2
votes

In the default mesh vertex construction we do this.

//v = vertex, p = position, c = color
buffer = { v0 , p0, c0,
           v1 , p0, c0,
           v2 , p0, c0  };

And we have an triangle. But I want to reuse the obvious attributes something like this:

//p and c are the same for all vertexes
buffer = { v0, p0, c0 ,
           v1, 
           v2 };

We can do this with uniform values on the shader, but i will render thousands of triangles with different positions on the same buffer:

buffer = { v0, p0, c0 ,
           v1, 
           v2,
           v3, p1, c1,
           v4,
           v5, 
           v6, p2, c2,
           ...};

My solutions for now is:

1) Send a copy of attributes for each vertex like first example (don´t want to, but may be the best solution).

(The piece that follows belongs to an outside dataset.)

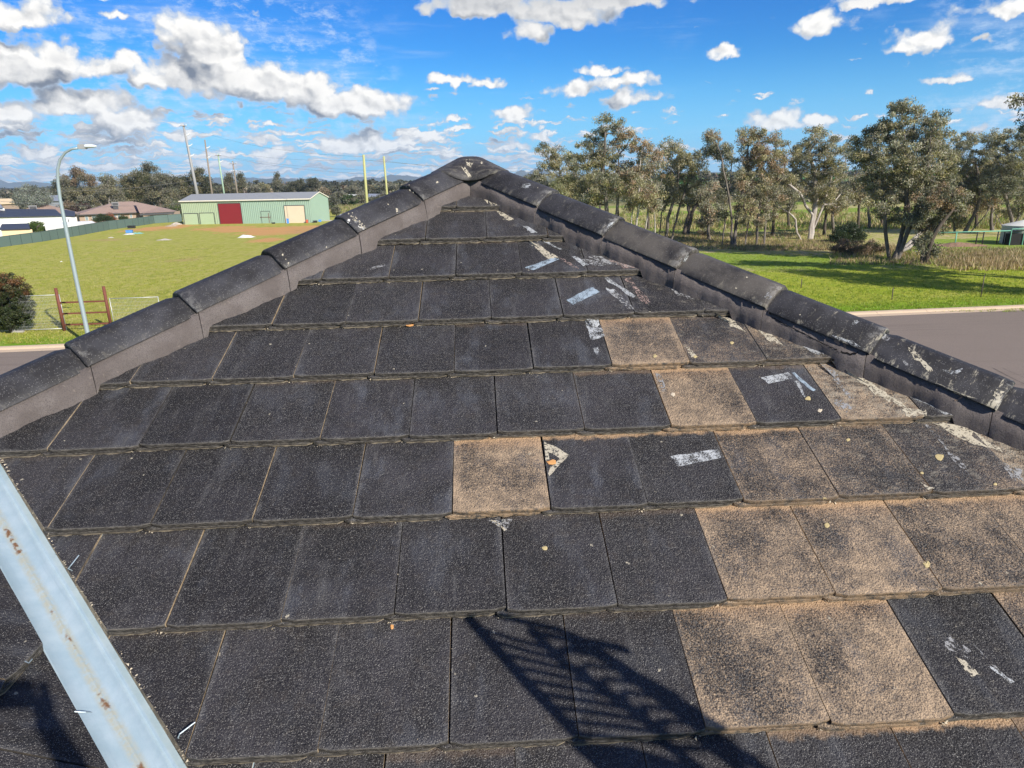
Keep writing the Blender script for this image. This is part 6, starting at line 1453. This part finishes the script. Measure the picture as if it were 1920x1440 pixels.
# ------------------------------------------------------------------ things lying about
def pile(name, label, cat, x, yb, wpx, hpx, m_, n_=5, seed=0, flat_=True, extra=()):
    b_ = G(x, yb); r_ = random.Random(seed + int(x)); w_ = wpx / (F / ((b_ - np.array([0, 0, EYE])) @ fw)); h = hpx / (F / ((b_ - np.array([0, 0, EYE])) @ fw))
    mb = MB()
    nx_, ny_ = 14, 9; vs = []; ph = [r_.uniform(0, 6) for _ in range(4)]
    for i in range(nx_):
        for j in range(ny_):
            u, v = i / (nx_ - 1) * 2 - 1, j / (ny_ - 1) * 2 - 1; rr = min(1, math.hypot(u, v))
            z = h * .6 * (1 - rr ** 4) * (.65 + .35 * math.sin(u * 4 + ph[0]) * math.cos(v * 3 + ph[1]) + r_.uniform(-.15, .15))
            vs.append((u * w_ / 2 * (1 + .1 * math.sin(v * 5 + ph[2])), v * w_ * .35, max(0.005, z)))
    mb.add(vs, [(i * ny_ + j, (i + 1) * ny_ + j, (i + 1) * ny_ + j + 1, i * ny_ + j + 1) for i in range(nx_ - 1) for j in range(ny_ - 1)])
    o = mb.build(name, m_, None, label=label, cat=cat); o.location = tuple(b_); return o
M_SHEETW = simple('white_plastic', (.62, .62, .60), .6); M_CONC = simple('broken_concrete', (.42, .38, .32), .9, var=.2, bump=.4); M_BLUEP = simple('blue_plastic', (.08, .25, .62), .5); M_TEAL = simple('teal_tarp', (.18, .42, .36), .7); M_BLK = simple('black_plastic', (.02, .02, .022), .5); M_ORG = simple('red_plastic', (.50, .10, .05), .6)
def box_thing(name, label, cat, x, yb, wpx, hpx, m_, rz=0.2, dep=.7):
    b_ = G(x, yb); s_ = F / ((b_ - np.array([0, 0, EYE])) @ fw); w_, h = wpx / s_, hpx / s_
    mb = MB(); mb.box(-w_ / 2, w_ / 2, -w_ * dep / 2, w_ * dep / 2, 0, h * .8); mb.box(-w_ * .54, w_ * .54, -w_ * dep * .54, w_ * dep * .54, h * .802, h)
    bm = bmesh.new(); o = mb.build(name, m_, None, label=label, cat=cat); o.location = tuple(b_); o.rotation_euler.z = rz; bm.free()
    md = o.modifiers.new('edge', 'BEVEL'); md.width = min(w_, h) * .06; md.segments = 2; return o
pile('plastic_sheet', 'crumpled white plastic sheet on the bare clay', 'plastic sheet', 462, 445, 28, 9, M_SHEETW)
pile('concrete_rubble', 'flat pale patch of broken concrete in the paddock', 'rubble', 308, 450, 26, 4, M_CONC)
pile('concrete_rubble', 'stacked pale slabs against the shed corner', 'rubble', 331, 421, 20, 7, M_CONC)
pile('concrete_rubble', 'long low slab in front of the shed corner', 'rubble', 322, 424, 22, 3, M_CONC)
pile('paper_scrap', 'small whitish scrap lying left of the concrete patch', 'scrap', 208, 446, 11, 3, M_CONC)
pile('paper_scrap', 'tiny pale scrap by the lamp post in the grass', 'scrap', 115, 491, 4, 3, M_SHEETW)
pile('tarpaulin', 'teal and white tarpaulin heap beside the blue crate', 'tarpaulin', 258, 438, 20, 4, M_TEAL)
pile('tarpaulin', 'white crumpled tarpaulin under the blue crate', 'tarpaulin', 242, 439.5, 18, 4, M_SHEETW)
box_thing('plastic_crate', 'blue plastic crate in the paddock', 'crate', 243, 436.5, 11, 5, M_BLUEP)
box_thing('plastic_tub', 'black tub standing by the boundary fence', 'tub', 247, 428, 12, 5, M_BLK)
box_thing('fuel_drum', 'blue and white drum leaning by the cream roller door', 'drum', 540, 419, 4, 9, M_BLUEP, .1)
box_thing('red_bin', 'small red bin right of the cream roller door', 'bin', 576, 418, 4, 6, M_ORG)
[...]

2) Send an index attribute(for search) and uniform array for position/color (Uniform size limit problem?)

3) Best solution?

2
The performance loss for the (very minor) memory benefit of doing this is generally not worth it, there's no clean way of doing this. And with most models that you load in, you're going to have mostly unique texture coordinates and normals. - Robert Rouhani
This really seems like false economy to me. I'd worry more about GPU efficiency before worrying about a bit of 'redundant' data. Compared to texture memory requirements, it's nothing. - Brett Hale
In addition to (or in spite of!) what I said before, you might find provoking vertex to be of some use. - Brett Hale
Your question doesn't make sense. A position is part of the vertex; it is a component of the vertex. So what part of v0 is different from v1 if you don't change the position or the color. In short, what do you mean by "vertex" here? - Nicol Bolas
What i mean is: A triangle have 3 point that define their model. I can send 3 position, or 3 color or whatever. But normaly these 3 positions are the same for the 3 points of the triangle. And I want to know if there is a way to reduce this redudance of positions(or color, etc). When sending for eg. one thousand of triangles i´m sending 3 thousands of points and the same size of positions, colors etc. If you use one position per triangle you cut this by 2/3. Since I will work with probably millions of triangles, cutting 2 millions of floats seems a good idea ;p - Patric

2 Answers

3
votes
//p and c are the same for all vertexes

No, they are not. A vertex is the whole combination of v, p and c in your case. Change one of them, and you got an entirely different vertex. Common misconception, but that's how it works

2
votes

Assuming you are not on an ancient hardware, and vertex memory isn't really that significant, just copy the data and keep each vertex with a full set of attributes. It certainly won't be slower.

"Reusing" data in such a way usually results in a perfomance drop, because GPU can't optimize the data access; it has to do complicated things you want to do instead.